Full integration with the Iraqi military will also provide the militias with an extra layer of protection. The U.S. and other forces will not be able to target the militias without attacking Iraq’s official military force. Combined with rising tension in the Middle East, foreign powers are unlikely to risk igniting a regional war. Therefore, the Iran-backed militias will be able to carry out terrorist attacks against U.S. assets without facing retaliation.

We have seen this extra layer of protection already begin to benefit the Shiite militias. After the U.S. conducted retaliatory air strikes against Kataib Hezbollah locations last month after the death of two British soldiers and an American, several Iraqis came out in defiance against the U.S. air strikes. The military claimed the strikes killed members of the Iraqi security forces; the Iraqi president said the strikes were an attack on Iraq’s sovereignty; the Foreign Ministry announced that it would bring the complaint to the United Nations.

The overall message was clear: America is no longer wanted in Iraq.

The U.S. has found itself backed into a corner, unable to retaliate against the militias without receiving political backlash from the Iraqi government. As a result, its only option is retreat.

It is on this political battlefield that the U.S. has signaled retreat by deciding to drawdown its presence, withdraw from several military bases, and consolidate its troops to three locations in Iraq.

In our February 2019 feature, Watch Jerusalem assistant managing editor Brent Nagtegaal described the effects of the inevitable American withdrawal from the Middle East. In “America Is Back … ing Out,” he wrote: “Every important biblical prophecy that takes place in the Middle East occurs in a power vacuum created by America’s exit. In fact, Bible prophecy indicates that the U.S. will have vacated so entirely from the Middle East that it will not impact it at all.”

One of those critical Bible prophecies is recorded in Daniel 11:40, which states: “And at the time of the end shall the king of the south push at him: and the king of the north shall come against him like a whirlwind, with chariots, and with horsemen, and with many ships; and he shall enter into the countries, and shall overflow and pass over.”

This prophetic clash occurs between a group of radical Islamic extremist nations, led by Iran (king of the south), and a united, German-led European superpower (king of the north).

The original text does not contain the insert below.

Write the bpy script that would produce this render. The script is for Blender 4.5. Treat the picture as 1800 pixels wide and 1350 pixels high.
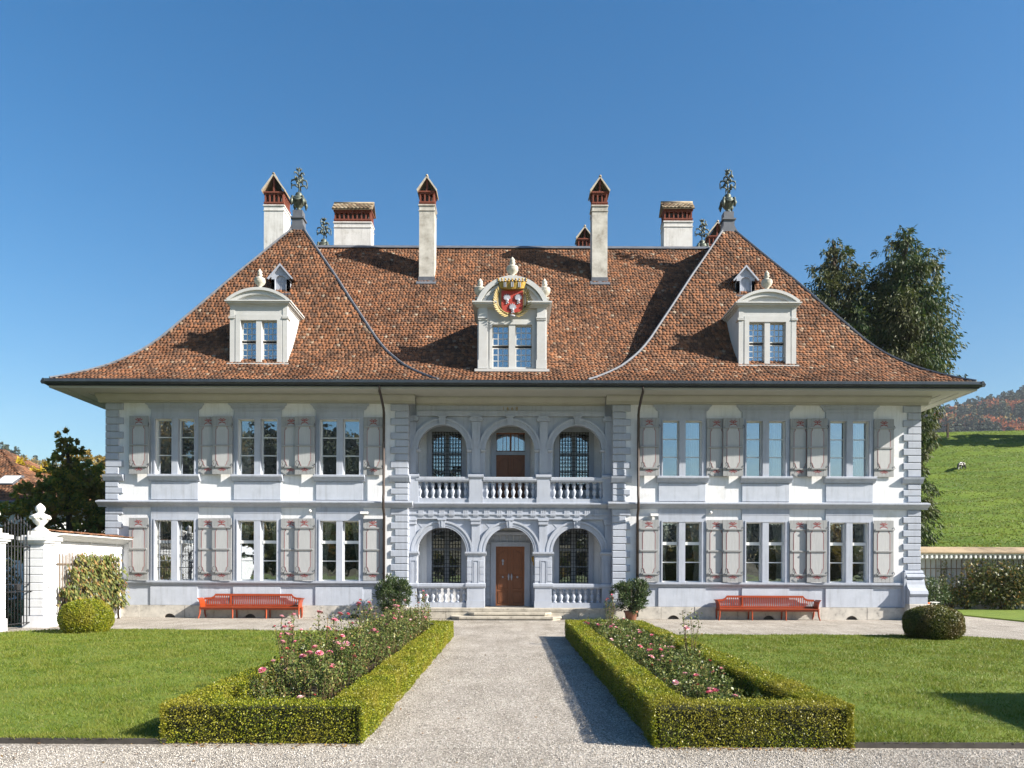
import bpy, bmesh, math, random
import numpy as np
from mathutils import Vector, Matrix, noise

R = math.radians
scene = bpy.context.scene
for o in list(bpy.data.objects):
    bpy.data.objects.remove(o)
COL = scene.collection
rnd = random.Random(7)
rng = np.random.default_rng(11)

# ------------------------------------------------------------------ camera
cd = bpy.data.cameras.new('camera')
cam = bpy.data.objects.new('camera', cd)
COL.objects.link(cam)
cam.location = (0, 0, 1.98)
cam.rotation_euler = (R(90), -0.0036, 0)
cd.sensor_width = 36.0
cd.lens = 26.4
cd.shift_x = 0.0017
cd.shift_y = 0.1806
cd.clip_start = 0.1
cd.clip_end = 6000
scene.camera = cam

# ------------------------------------------------------------------ light
SUN = Vector((4.04, -1.45, 2.62)).normalized()          # towards the sun
world = bpy.data.worlds.new('World')
scene.world = world
world.use_nodes = True
nt = world.node_tree
nt.nodes.clear()
sky = nt.nodes.new('ShaderNodeTexSky')
sky.sky_type = 'NISHITA'
sky.sun_disc = False
sky.sun_elevation = math.asin(SUN.z)
sky.sun_rotation = math.atan2(SUN.x, SUN.y)
sky.altitude = 600
sky.air_density = 1.4
sky.dust_density = 2.0
sky.ozone_density = 4.0
bg = nt.nodes.new('ShaderNodeBackground')
bg.inputs['Strength'].default_value = 0.060
wo = nt.nodes.new('ShaderNodeOutputWorld')
hs = nt.nodes.new('ShaderNodeHueSaturation')
hs.inputs['Saturation'].default_value = 1.38
nt.links.new(sky.outputs[0], hs.inputs['Color'])
nt.links.new(hs.outputs[0], bg.inputs['Color'])
nt.links.new(bg.outputs[0], wo.inputs['Surface'])

sd = bpy.data.lights.new('sun', 'SUN')
sd.energy = 5.0
sd.angle = R(0.53)
sd.color = (1.0, 0.93, 0.82)
sun = bpy.data.objects.new('sun', sd)
COL.objects.link(sun)
sun.location = (30, -20, 40)
sun.rotation_euler = (-SUN).to_track_quat('-Z', 'Y').to_euler()

scene.view_settings.view_transform = 'Standard'
scene.view_settings.look = 'None'
scene.view_settings.exposure = 1.38
scene.view_settings.gamma = 1.0
scene.view_settings.use_curve_mapping = False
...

For more than 20 years, we have warned about this biblical king of the south’s rise and how Iraq would fall to Iran! This forecast has largely come to fruition. As the U.S. begins its retreat from Iraq, and from the Middle East and North Africa as a whole, leaving behind a large power vacuum, Iran will gain even more control. Continue to watch this extremely volatile region as we accelerate toward the prophesied Second Coming of the Messiah.